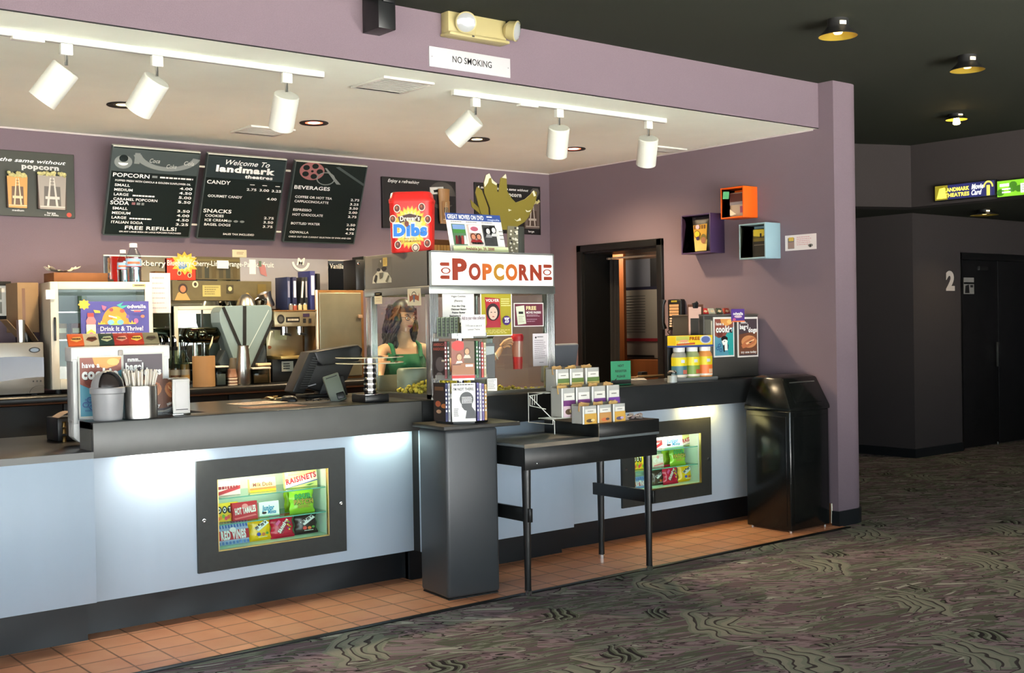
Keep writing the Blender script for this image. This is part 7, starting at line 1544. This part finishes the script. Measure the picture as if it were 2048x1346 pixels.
# ------------------------------------------------------------------ coloured cubes on the right wall
def cube(name, label, fl, fr, wr, ft, fb, m):
    """fl, fr: left and right edge of the open front, wr: where the near side meets the wall"""
    yn = sx(wr, (ft+fb)/2, XR).y; d = XR-sy(fr, (ft+fb)/2, yn).x; X = XR-d
    yf = sx(fl, (ft+fb)/2, X).y; z1 = sx(fr, ft, X).z; z0 = sx(fr, fb, X).z; w = yf-yn; h = z1-z0; th = .012
    t = thing(name, label, 'wall cube', (XR, yn, z0), 0, 'coloured display cubes on the right wall')
    b = MB(); b.box(-d, 0, 0, th, 0, h, m, .002); b.box(-d, 0, w-th, w, 0, h, m, .002); b.box(-d, 0, th, w-th, 0, th, m, .002); b.box(-d, 0, th, w-th, h-th, h, m, .002); b.build('shell', t)
    b = MB(); b.box(-.01, 0, th, w-th, th, h-th, m); b.build('back', t)
    return X, yn, z0, d, w, h
o1 = cube('display_cube', 'orange cube on the right wall, topmost of the three', 1441, 1487, 1515, 371, 434, mat('orange_lacquer', (236, 98, 20), .4))
o2 = cube('display_cube', 'dark purple cube on the right wall holding a yellow snack bag', 1362, 1421, 1449, 425, 505, mat('purple_lacquer', (66, 48, 82), .4))
o3 = cube('display_cube', 'pale blue cube on the right wall holding a black and yellow box', 1478, 1531, 1561, 444, 516, mat('pale_blue_lacquer', (140, 170, 180), .4))
X, yn, z0, d, w, h = o1
t = thing('snack_packet', 'silver snack packet with a photo top inside the orange cube', 'packet', (X+.05, yn+.02, z0+.013)); b = MB(); ww, hh = w*.66, h*.78
b.grid(lambda u, v: (-.02*(1-(2*u-1)**4)*(1-(2*v-1)**4), u*ww, v*hh), 10, 10, ink(200, 176, 150)); b.box(-.002, .03, 0, ww, 0, hh, ink(150, 120, 100)); a = left(b, ww*.92, ww*.08, hh*.95, hh*.05, -.021); a.rect(0, 0, 1, .38, ink(92, 50, 44)); a.rect(.0, .38, 1, .52, ink(150, 140, 140)); a.poly([(.0, .7), (.5, .95), (0, 1)], ink(240, 226, 196)); a.rect(.8, .6, 1, .9, ink(170, 90, 120)); b.build('packet', t)
t = thing('green_tag', 'small green paper tag hanging at the mouth of the orange cube', 'tag', (X-.004, yn+w*.62, z0+h*.62)); b = MB(); b.M = Matrix.Rotation(R(6), 4, 'X'); b.box(-.002, 0, 0, w*.26, 0, h*.24, ink(96, 186, 130)); b.build('tag', t)
X, yn, z0, d, w, h = o2
t = thing('snack_bag', 'yellow and black snack bag standing in the purple cube', 'snack bag', (X+.06, yn+.03, z0+.013)); b = MB(); ww, hh = w*.66, h*.90
for s_ in (-1, 1): b.grid(lambda u, v: (s_*.03*(1-(2*u-1)**4)*(1-(2*v-1)**4), ww/2+(u-.5)*ww*(.80+.25*v), v*hh), 12, 12, ink(40, 34, 36))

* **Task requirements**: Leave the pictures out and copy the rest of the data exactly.

* **Finished exercise**:
Keep writing the Blender script for this image. This is part 7, starting at line 1544. This part finishes the script. Measure the picture as if it were 2048x1346 pixels.
# ------------------------------------------------------------------ coloured cubes on the right wall
def cube(name, label, fl, fr, wr, ft, fb, m):
    """fl, fr: left and right edge of the open front, wr: where the near side meets the wall"""
    yn = sx(wr, (ft+fb)/2, XR).y; d = XR-sy(fr, (ft+fb)/2, yn).x; X = XR-d
    yf = sx(fl, (ft+fb)/2, X).y; z1 = sx(fr, ft, X).z; z0 = sx(fr, fb, X).z; w = yf-yn; h = z1-z0; th = .012
    t = thing(name, label, 'wall cube', (XR, yn, z0), 0, 'coloured display cubes on the right wall')
    b = MB(); b.box(-d, 0, 0, th, 0, h, m, .002); b.box(-d, 0, w-th, w, 0, h, m, .002); b.box(-d, 0, th, w-th, 0, th, m, .002); b.box(-d, 0, th, w-th, h-th, h, m, .002); b.build('shell', t)
    b = MB(); b.box(-.01, 0, th, w-th, th, h-th, m); b.build('back', t)
    return X, yn, z0, d, w, h
o1 = cube('display_cube', 'orange cube on the right wall, topmost of the three', 1441, 1487, 1515, 371, 434, mat('orange_lacquer', (236, 98, 20), .4))
o2 = cube('display_cube', 'dark purple cube on the right wall holding a yellow snack bag', 1362, 1421, 1449, 425, 505, mat('purple_lacquer', (66, 48, 82), .4))
o3 = cube('display_cube', 'pale blue cube on the right wall holding a black and yellow box', 1478, 1531, 1561, 444, 516, mat('pale_blue_lacquer', (140, 170, 180), .4))
X, yn, z0, d, w, h = o1
t = thing('snack_packet', 'silver snack packet with a photo top inside the orange cube', 'packet', (X+.05, yn+.02, z0+.013)); b = MB(); ww, hh = w*.66, h*.78
b.grid(lambda u, v: (-.02*(1-(2*u-1)**4)*(1-(2*v-1)**4), u*ww, v*hh), 10, 10, ink(200, 176, 150)); b.box(-.002, .03, 0, ww, 0, hh, ink(150, 120, 100)); a = left(b, ww*.92, ww*.08, hh*.95, hh*.05, -.021); a.rect(0, 0, 1, .38, ink(92, 50, 44)); a.rect(.0, .38, 1, .52, ink(150, 140, 140)); a.poly([(.0, .7), (.5, .95), (0, 1)], ink(240, 226, 196)); a.rect(.8, .6, 1, .9, ink(170, 90, 120)); b.build('packet', t)
t = thing('green_tag', 'small green paper tag hanging at the mouth of the orange cube', 'tag', (X-.004, yn+w*.62, z0+h*.62)); b = MB(); b.M = Matrix.Rotation(R(6), 4, 'X'); b.box(-.002, 0, 0, w*.26, 0, h*.24, ink(96, 186, 130)); b.build('tag', t)
X, yn, z0, d, w, h = o2
t = thing('snack_bag', 'yellow and black snack bag standing in the purple cube', 'snack bag', (X+.06, yn+.03, z0+.013)); b = MB(); ww, hh = w*.66, h*.90
for s_ in (-1, 1): b.grid(lambda u, v: (s_*.03*(1-(2*u-1)**4)*(1-(2*v-1)**4), ww/2+(u-.5)*ww*(.80+.25*v), v*hh), 12, 12, ink(40, 34, 36))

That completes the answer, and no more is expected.